Het aandeel docenten met een vaste aanstelling is in het voortgezet onderwijs opnieuw gedaald. Dat meldt de Algemene Onderwijsbond (AOb) op basis van cijfers van DUO over de periode 2011-2023.
Terwijl het totale aantal docenten in het voortgezet onderwijs nagenoeg gelijk bleef, daalde volgens de AOb het aantal onderwijsgevenden met een vast contract met bijna 900 en nam het aantal docenten met een tijdelijke aanstelling met ruim 1000 toe.
De AOb meldt op basis van de cijfers van DUO dat van de 77.000 leraren in het voortgezet onderwijs er in 2023 bijna 18.000 een tijdelijke aanstelling hebben. Dat is 23,2%. Het jaar ervoor was dat 21,9%. In het jaar 2012 was het 15,3% en dat was het laagste percentage leraren met een tijdelijk contract in de periode 2011-2023.
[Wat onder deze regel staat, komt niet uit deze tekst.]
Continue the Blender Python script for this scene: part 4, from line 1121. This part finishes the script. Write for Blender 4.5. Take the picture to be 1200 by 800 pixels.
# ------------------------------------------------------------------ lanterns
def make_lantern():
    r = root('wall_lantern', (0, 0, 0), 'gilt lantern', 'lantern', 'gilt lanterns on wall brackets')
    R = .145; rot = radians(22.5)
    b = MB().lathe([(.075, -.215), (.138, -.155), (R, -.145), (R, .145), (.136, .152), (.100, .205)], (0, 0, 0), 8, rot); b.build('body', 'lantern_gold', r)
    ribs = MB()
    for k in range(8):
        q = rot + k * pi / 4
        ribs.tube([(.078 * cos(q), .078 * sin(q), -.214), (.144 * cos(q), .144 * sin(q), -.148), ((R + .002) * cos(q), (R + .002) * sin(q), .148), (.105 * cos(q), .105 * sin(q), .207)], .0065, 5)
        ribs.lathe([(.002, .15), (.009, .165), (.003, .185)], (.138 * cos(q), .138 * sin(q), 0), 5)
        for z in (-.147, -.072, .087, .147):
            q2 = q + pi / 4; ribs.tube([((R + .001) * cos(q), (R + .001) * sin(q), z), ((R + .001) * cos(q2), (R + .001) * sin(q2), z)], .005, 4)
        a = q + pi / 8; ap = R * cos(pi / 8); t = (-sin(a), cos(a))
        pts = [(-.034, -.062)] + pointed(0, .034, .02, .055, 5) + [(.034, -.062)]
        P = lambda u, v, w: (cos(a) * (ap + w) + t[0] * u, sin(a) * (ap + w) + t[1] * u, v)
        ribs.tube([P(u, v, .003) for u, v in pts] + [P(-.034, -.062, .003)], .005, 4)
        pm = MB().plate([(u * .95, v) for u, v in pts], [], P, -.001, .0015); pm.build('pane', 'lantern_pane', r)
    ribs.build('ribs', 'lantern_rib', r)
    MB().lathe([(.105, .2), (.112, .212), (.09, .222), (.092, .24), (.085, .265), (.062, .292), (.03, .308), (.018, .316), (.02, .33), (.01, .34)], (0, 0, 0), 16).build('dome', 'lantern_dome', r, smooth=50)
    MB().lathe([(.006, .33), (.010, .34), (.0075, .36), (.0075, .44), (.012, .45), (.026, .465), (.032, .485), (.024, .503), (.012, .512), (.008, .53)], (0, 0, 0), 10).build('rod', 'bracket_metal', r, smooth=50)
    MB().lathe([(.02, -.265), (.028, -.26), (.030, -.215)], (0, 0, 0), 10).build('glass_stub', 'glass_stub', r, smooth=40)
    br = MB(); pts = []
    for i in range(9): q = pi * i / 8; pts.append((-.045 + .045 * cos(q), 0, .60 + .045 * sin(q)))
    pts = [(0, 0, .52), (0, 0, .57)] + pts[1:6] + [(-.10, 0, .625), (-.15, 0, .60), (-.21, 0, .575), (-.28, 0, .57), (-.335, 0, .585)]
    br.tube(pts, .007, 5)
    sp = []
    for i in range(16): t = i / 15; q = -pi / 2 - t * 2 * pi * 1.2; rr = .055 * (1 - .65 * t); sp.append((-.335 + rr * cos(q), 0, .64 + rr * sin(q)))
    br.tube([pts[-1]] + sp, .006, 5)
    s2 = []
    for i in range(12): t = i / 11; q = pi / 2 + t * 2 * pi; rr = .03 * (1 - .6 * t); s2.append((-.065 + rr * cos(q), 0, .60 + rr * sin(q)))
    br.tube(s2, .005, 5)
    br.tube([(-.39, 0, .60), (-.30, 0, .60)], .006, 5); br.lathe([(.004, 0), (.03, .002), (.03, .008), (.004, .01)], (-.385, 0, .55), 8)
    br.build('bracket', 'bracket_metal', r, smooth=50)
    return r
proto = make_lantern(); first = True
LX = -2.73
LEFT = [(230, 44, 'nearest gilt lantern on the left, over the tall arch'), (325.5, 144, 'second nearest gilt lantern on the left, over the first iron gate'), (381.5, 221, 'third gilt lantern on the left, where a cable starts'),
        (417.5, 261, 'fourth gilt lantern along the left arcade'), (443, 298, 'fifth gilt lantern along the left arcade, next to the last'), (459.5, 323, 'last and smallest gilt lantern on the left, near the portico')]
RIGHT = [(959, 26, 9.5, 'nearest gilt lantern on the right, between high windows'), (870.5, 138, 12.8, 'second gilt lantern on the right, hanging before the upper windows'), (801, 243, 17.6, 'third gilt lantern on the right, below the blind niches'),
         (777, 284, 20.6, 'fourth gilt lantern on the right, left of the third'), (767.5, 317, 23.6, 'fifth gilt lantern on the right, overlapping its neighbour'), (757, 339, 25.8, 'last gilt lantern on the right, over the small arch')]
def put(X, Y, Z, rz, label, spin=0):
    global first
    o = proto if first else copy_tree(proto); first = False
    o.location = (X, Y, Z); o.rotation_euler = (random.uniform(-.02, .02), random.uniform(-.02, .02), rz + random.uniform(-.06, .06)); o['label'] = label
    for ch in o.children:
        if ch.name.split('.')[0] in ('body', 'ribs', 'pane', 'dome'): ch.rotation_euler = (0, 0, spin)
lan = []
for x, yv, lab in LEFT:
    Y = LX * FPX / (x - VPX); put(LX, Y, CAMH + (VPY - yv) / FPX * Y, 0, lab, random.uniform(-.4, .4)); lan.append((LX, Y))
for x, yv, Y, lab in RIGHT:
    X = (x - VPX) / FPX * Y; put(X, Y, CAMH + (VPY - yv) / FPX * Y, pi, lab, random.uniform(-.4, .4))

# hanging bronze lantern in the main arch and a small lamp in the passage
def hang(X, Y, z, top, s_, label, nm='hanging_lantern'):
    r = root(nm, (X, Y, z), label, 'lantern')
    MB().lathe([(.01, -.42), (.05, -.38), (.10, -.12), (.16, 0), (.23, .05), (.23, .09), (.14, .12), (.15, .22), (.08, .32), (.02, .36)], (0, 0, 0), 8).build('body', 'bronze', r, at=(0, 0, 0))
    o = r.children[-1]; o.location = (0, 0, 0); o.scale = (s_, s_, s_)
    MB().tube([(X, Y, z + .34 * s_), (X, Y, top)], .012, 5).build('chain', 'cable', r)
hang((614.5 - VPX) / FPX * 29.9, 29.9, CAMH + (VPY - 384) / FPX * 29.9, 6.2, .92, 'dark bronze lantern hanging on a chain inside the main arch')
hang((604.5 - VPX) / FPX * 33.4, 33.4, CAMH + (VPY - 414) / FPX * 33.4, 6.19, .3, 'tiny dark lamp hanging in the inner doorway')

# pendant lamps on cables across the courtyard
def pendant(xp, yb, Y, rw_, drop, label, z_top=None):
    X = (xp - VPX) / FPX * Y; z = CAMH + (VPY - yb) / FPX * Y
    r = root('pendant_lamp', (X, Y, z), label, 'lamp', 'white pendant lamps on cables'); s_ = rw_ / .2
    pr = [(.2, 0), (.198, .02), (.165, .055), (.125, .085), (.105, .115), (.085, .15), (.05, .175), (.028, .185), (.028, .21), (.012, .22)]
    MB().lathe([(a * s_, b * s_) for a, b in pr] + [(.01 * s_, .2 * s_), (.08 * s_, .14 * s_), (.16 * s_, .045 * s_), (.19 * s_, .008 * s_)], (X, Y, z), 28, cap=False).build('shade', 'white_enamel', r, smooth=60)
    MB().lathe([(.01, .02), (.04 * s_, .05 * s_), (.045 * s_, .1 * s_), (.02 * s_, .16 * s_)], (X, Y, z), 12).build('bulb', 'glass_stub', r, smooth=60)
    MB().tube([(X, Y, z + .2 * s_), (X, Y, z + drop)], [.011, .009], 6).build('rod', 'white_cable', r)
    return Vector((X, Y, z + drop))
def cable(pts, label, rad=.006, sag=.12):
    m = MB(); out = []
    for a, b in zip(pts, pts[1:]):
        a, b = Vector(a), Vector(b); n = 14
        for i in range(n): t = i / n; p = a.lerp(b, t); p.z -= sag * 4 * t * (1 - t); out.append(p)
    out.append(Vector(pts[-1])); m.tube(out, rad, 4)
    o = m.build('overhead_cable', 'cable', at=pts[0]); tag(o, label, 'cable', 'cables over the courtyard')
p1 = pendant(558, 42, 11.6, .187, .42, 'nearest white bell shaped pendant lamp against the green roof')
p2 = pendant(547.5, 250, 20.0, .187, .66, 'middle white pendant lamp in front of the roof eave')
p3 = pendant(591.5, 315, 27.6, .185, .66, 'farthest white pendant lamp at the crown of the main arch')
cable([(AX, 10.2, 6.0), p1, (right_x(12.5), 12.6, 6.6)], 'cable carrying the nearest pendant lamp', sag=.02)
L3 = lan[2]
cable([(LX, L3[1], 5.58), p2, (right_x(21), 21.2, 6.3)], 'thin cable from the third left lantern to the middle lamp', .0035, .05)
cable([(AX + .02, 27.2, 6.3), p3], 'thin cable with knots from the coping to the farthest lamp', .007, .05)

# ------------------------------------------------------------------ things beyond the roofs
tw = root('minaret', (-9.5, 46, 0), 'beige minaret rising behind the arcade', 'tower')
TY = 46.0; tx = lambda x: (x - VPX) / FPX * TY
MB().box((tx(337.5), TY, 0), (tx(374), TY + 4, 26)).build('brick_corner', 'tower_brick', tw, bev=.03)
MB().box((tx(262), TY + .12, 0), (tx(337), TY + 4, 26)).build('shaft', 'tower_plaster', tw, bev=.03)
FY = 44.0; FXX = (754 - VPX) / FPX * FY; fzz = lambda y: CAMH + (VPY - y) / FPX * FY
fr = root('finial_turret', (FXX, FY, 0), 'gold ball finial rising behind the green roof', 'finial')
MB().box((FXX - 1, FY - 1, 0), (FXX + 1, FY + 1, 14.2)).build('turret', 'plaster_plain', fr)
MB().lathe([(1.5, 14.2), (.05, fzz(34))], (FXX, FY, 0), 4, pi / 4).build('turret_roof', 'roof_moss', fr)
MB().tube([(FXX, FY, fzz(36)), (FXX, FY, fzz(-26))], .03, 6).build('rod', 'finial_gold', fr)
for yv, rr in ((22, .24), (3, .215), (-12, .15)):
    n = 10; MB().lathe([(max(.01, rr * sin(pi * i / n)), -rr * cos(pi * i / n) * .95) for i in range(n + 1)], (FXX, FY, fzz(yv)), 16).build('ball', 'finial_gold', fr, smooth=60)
Voor de daling van het aandeel vaste contracten zijn volgens de AOb verschillende verklaringen aan te wijzen. Zo worden docenten in vaste dienst die met pensioen gaan in de regel opgevolgd door jonge collega’s die met een tijdelijk contract beginnen. Daarnaast hebben schoolbesturen met de incidentele miljarden uit het Nationaal Programma Onderwijs de afgelopen jaren relatief veel tijdelijke medewerkers aangesteld.